Although the plot of Life After Life  and all it makes me think about are is fascinating, those factors are not what makes this book tick. For me it is the delicious character paintings, the dry sense of humor, and, let’s face it, the British food that makes it compelling. Can I be totally honest? This week I want to cut to the food. Actually, in life I usually want to cut to the food. It’s a good thing Life After Life mentions food ALOT. The book settings are British and German, and the food follows suit. I fancy myself a food expert, yet even I had to read next to my laptop so I could google all the different British dishes referenced. I could really use an iPad, laptops are so 2005. However, my efforts are your reward. I’ll give you a sample of what I learned. Mmmm, samples. This will be just like going to Costco but more educational and less artery-clogging.

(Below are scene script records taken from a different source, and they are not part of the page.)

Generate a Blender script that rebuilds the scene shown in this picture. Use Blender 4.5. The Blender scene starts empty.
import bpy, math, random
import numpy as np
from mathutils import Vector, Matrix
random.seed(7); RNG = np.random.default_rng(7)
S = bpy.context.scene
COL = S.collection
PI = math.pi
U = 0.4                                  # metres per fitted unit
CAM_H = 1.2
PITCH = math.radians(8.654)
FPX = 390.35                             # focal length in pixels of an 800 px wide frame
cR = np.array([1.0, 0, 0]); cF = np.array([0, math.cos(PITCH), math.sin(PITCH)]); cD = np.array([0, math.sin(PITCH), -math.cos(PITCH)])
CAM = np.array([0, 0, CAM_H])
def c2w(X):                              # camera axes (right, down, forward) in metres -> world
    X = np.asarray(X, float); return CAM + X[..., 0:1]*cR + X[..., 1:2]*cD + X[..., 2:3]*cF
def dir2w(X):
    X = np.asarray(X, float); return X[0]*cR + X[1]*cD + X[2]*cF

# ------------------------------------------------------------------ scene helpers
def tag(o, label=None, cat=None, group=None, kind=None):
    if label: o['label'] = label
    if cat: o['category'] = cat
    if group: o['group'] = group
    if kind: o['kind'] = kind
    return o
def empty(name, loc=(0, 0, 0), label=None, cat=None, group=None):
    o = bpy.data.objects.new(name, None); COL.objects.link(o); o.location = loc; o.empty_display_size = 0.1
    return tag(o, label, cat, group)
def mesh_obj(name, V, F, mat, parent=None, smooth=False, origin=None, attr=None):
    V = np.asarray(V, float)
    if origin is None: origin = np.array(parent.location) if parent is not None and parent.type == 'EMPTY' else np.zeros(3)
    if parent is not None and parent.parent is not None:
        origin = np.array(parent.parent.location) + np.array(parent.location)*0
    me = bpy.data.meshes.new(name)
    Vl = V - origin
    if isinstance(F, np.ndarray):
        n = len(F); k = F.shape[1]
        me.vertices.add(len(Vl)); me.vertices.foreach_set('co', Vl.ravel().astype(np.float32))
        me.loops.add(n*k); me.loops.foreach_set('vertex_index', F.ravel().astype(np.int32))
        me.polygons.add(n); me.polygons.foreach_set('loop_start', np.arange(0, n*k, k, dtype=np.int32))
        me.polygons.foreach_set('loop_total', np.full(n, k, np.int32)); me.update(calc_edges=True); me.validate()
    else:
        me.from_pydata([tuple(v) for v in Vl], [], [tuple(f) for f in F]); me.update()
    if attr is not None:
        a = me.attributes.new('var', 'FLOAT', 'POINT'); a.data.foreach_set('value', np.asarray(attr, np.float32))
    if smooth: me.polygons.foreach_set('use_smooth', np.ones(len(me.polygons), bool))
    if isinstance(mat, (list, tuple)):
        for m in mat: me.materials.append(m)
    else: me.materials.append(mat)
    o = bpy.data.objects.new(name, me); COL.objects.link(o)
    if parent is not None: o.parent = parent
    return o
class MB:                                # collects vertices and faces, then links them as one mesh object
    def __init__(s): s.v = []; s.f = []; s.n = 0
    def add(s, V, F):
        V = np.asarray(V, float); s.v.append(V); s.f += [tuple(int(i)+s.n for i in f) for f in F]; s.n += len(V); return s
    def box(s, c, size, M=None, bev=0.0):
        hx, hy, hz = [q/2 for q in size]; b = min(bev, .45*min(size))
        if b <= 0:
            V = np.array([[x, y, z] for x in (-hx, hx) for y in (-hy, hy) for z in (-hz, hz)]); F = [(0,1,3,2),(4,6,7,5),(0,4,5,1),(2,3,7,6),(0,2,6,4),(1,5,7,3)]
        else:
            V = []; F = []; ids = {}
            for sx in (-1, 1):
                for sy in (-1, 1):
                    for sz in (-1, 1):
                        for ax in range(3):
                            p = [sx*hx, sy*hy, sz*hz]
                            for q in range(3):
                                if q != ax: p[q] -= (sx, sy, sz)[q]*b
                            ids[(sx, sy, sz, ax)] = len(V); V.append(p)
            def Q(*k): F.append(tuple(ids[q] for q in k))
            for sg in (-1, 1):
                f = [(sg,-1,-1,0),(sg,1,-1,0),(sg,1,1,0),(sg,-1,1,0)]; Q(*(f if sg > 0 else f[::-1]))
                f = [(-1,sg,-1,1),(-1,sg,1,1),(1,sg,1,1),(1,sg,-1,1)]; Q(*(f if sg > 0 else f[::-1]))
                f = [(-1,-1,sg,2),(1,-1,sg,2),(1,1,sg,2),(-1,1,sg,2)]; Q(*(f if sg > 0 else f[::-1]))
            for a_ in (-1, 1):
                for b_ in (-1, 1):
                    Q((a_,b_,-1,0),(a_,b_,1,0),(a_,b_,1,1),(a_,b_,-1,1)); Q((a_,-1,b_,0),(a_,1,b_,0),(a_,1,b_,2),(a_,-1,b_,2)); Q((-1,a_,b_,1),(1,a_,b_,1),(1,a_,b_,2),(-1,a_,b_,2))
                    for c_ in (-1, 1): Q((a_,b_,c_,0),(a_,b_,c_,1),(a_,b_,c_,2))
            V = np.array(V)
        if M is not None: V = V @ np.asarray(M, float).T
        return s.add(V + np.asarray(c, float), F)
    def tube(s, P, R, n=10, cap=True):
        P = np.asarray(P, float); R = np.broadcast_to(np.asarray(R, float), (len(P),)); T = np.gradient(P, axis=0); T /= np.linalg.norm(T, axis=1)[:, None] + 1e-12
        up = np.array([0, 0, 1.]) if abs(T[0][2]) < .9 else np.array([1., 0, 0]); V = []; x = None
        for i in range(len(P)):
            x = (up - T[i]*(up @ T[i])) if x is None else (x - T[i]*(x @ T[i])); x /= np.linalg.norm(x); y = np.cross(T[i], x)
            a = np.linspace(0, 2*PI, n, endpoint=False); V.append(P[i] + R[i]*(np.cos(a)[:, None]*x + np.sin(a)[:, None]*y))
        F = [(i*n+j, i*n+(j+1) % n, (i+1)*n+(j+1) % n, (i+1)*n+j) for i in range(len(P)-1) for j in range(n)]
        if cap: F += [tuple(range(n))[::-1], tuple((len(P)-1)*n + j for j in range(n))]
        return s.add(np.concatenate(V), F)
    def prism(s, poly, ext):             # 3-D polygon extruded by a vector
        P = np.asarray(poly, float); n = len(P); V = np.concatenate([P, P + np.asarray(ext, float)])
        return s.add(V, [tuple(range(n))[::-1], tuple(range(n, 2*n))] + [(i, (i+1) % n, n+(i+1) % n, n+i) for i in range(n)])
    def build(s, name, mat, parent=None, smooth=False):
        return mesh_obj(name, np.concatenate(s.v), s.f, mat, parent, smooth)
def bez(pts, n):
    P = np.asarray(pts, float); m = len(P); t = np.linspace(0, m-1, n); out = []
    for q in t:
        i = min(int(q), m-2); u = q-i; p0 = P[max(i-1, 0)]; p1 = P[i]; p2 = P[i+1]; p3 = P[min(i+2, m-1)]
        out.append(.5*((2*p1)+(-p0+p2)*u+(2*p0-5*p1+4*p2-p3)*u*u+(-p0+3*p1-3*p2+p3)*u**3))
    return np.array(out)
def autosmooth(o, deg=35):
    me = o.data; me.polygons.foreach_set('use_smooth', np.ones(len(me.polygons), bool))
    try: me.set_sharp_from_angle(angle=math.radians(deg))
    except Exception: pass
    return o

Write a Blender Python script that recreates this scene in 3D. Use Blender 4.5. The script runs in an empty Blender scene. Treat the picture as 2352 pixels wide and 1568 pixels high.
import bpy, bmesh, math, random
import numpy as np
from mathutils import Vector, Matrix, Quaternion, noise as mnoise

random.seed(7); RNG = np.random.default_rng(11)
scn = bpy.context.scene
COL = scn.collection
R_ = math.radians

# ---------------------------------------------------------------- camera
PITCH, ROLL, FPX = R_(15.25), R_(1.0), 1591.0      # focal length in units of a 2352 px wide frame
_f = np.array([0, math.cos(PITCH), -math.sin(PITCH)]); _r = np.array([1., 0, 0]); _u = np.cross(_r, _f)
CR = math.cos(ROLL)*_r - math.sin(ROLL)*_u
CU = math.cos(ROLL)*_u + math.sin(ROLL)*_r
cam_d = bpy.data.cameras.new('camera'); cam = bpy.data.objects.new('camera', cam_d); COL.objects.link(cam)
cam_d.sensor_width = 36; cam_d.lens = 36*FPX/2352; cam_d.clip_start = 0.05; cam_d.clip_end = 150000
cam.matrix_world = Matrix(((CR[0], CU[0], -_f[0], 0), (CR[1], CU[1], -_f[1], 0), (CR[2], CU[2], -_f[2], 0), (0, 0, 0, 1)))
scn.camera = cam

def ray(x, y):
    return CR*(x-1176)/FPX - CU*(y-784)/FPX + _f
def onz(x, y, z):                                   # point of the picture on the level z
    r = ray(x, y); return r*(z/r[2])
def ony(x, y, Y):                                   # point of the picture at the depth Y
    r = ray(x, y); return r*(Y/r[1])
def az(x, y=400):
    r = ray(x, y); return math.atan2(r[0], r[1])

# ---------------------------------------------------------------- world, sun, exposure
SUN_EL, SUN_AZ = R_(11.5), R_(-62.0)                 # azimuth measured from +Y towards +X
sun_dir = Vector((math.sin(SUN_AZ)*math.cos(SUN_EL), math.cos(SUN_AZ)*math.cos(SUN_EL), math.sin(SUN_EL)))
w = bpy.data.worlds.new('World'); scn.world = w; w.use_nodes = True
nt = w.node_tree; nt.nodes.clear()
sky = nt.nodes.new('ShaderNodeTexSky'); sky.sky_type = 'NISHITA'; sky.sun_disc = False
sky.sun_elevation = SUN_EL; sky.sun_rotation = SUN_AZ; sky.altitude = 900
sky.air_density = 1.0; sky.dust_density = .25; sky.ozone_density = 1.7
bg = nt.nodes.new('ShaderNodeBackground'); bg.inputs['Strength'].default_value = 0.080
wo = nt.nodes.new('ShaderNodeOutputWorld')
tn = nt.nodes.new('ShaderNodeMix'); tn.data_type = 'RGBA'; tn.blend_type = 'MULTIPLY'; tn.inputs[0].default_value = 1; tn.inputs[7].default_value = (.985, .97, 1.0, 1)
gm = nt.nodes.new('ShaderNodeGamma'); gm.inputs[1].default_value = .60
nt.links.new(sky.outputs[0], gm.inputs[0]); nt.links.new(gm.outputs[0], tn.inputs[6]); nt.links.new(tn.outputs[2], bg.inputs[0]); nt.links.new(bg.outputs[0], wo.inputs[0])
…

Piccalli– I always thought of this as an American thing but apparently it is a classic British preserve that usually uses cauliflower and cucumbers. Or maybe technically it is a pickle? A conserve? It is a greenish goo, either way.

Bakewell Tart– this involves a pie shell filled with jam and an cake-y almond filling.

Iced Fancy– essentially a cupcake

Toad in a Hole– I always thought of this as an egg fried in a hole cut in a slice of bread, but that is the American version. Apparently in England, it is a dish of Yorkshire Pudding (made of an eggy batter similar to popovers) with sausages baked into it.

Queen of Puddings– this is a custard involving eggs and breadcrumbs, topped with jam, topped with a meringue.